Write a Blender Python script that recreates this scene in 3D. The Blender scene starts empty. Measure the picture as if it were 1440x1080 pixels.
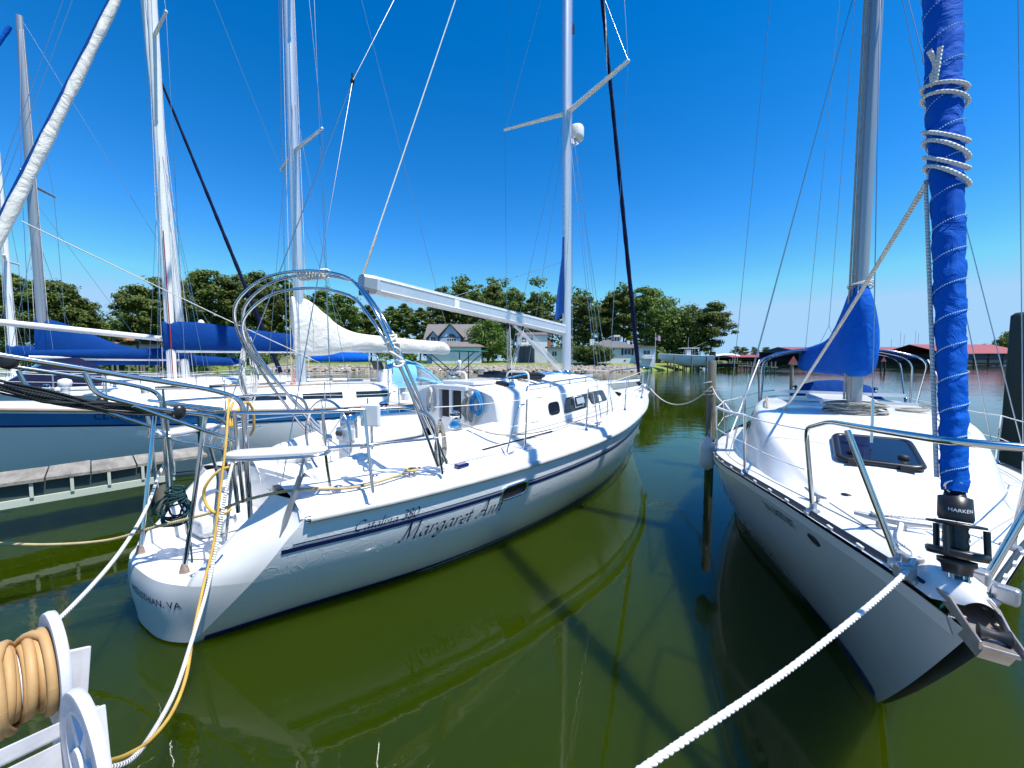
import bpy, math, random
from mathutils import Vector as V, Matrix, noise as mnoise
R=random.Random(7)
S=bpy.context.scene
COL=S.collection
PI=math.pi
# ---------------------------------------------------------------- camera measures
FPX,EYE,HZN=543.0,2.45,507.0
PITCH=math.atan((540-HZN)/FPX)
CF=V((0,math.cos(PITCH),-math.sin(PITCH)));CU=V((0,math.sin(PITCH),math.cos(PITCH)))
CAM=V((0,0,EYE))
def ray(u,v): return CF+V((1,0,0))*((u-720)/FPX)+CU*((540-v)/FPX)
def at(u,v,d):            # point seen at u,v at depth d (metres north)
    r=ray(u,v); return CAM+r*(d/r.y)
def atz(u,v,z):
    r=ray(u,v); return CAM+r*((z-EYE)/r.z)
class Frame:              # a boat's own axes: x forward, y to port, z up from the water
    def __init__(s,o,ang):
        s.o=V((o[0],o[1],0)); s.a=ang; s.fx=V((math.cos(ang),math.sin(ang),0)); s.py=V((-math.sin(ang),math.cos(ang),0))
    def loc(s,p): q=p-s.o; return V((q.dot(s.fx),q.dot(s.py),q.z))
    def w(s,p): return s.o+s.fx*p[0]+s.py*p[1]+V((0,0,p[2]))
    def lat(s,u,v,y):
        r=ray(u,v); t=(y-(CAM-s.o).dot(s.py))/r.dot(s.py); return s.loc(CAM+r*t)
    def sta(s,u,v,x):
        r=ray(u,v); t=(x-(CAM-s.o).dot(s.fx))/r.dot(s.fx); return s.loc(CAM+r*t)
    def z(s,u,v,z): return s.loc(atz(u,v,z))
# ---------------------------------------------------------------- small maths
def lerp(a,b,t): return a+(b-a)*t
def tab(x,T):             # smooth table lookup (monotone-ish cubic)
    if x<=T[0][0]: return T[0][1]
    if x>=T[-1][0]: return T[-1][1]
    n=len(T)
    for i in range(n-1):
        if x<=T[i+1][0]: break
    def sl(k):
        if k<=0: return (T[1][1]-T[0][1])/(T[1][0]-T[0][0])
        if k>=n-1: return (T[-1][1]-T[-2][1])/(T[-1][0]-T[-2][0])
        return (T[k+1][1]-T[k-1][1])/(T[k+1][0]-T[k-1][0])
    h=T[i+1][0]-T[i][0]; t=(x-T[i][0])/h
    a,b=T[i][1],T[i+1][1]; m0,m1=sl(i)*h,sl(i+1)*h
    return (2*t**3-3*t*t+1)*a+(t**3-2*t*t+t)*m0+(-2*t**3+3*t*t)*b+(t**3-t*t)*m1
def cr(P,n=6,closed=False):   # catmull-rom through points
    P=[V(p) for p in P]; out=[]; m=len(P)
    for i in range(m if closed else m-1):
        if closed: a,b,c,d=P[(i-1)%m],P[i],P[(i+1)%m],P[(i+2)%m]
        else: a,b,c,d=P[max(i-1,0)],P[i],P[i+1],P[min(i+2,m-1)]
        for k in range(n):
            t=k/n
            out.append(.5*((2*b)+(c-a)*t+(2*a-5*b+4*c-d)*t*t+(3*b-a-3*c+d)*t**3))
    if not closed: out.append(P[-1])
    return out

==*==

» Problem description:
Give an exact copy of the material, leaving out every picture.

» The answer:
Write a Blender Python script that recreates this scene in 3D. The Blender scene starts empty. Measure the picture as if it were 1440x1080 pixels.
import bpy, math, random
from mathutils import Vector as V, Matrix, noise as mnoise
R=random.Random(7)
S=bpy.context.scene
COL=S.collection
PI=math.pi
# ---------------------------------------------------------------- camera measures
FPX,EYE,HZN=543.0,2.45,507.0
PITCH=math.atan((540-HZN)/FPX)
CF=V((0,math.cos(PITCH),-math.sin(PITCH)));CU=V((0,math.sin(PITCH),math.cos(PITCH)))
CAM=V((0,0,EYE))
def ray(u,v): return CF+V((1,0,0))*((u-720)/FPX)+CU*((540-v)/FPX)
def at(u,v,d):            # point seen at u,v at depth d (metres north)
    r=ray(u,v); return CAM+r*(d/r.y)
def atz(u,v,z):
    r=ray(u,v); return CAM+r*((z-EYE)/r.z)
class Frame:              # a boat's own axes: x forward, y to port, z up from the water
    def __init__(s,o,ang):
        s.o=V((o[0],o[1],0)); s.a=ang; s.fx=V((math.cos(ang),math.sin(ang),0)); s.py=V((-math.sin(ang),math.cos(ang),0))
    def loc(s,p): q=p-s.o; return V((q.dot(s.fx),q.dot(s.py),q.z))
    def w(s,p): return s.o+s.fx*p[0]+s.py*p[1]+V((0,0,p[2]))
    def lat(s,u,v,y):
        r=ray(u,v); t=(y-(CAM-s.o).dot(s.py))/r.dot(s.py); return s.loc(CAM+r*t)
    def sta(s,u,v,x):
        r=ray(u,v); t=(x-(CAM-s.o).dot(s.fx))/r.dot(s.fx); return s.loc(CAM+r*t)
    def z(s,u,v,z): return s.loc(atz(u,v,z))
# ---------------------------------------------------------------- small maths
def lerp(a,b,t): return a+(b-a)*t
def tab(x,T):             # smooth table lookup (monotone-ish cubic)
    if x<=T[0][0]: return T[0][1]
    if x>=T[-1][0]: return T[-1][1]
    n=len(T)
    for i in range(n-1):
        if x<=T[i+1][0]: break
    def sl(k):
        if k<=0: return (T[1][1]-T[0][1])/(T[1][0]-T[0][0])
        if k>=n-1: return (T[-1][1]-T[-2][1])/(T[-1][0]-T[-2][0])
        return (T[k+1][1]-T[k-1][1])/(T[k+1][0]-T[k-1][0])
    h=T[i+1][0]-T[i][0]; t=(x-T[i][0])/h
    a,b=T[i][1],T[i+1][1]; m0,m1=sl(i)*h,sl(i+1)*h
    return (2*t**3-3*t*t+1)*a+(t**3-2*t*t+t)*m0+(-2*t**3+3*t*t)*b+(t**3-t*t)*m1
def cr(P,n=6,closed=False):   # catmull-rom through points
    P=[V(p) for p in P]; out=[]; m=len(P)
    for i in range(m if closed else m-1):
        if closed: a,b,c,d=P[(i-1)%m],P[i],P[(i+1)%m],P[(i+2)%m]
        else: a,b,c,d=P[max(i-1,0)],P[i],P[i+1],P[min(i+2,m-1)]
        for k in range(n):
            t=k/n
            out.append(.5*((2*b)+(c-a)*t+(2*a-5*b+4*c-d)*t*t+(3*b-a-3*c+d)*t**3))
    if not closed: out.append(P[-1])
    return out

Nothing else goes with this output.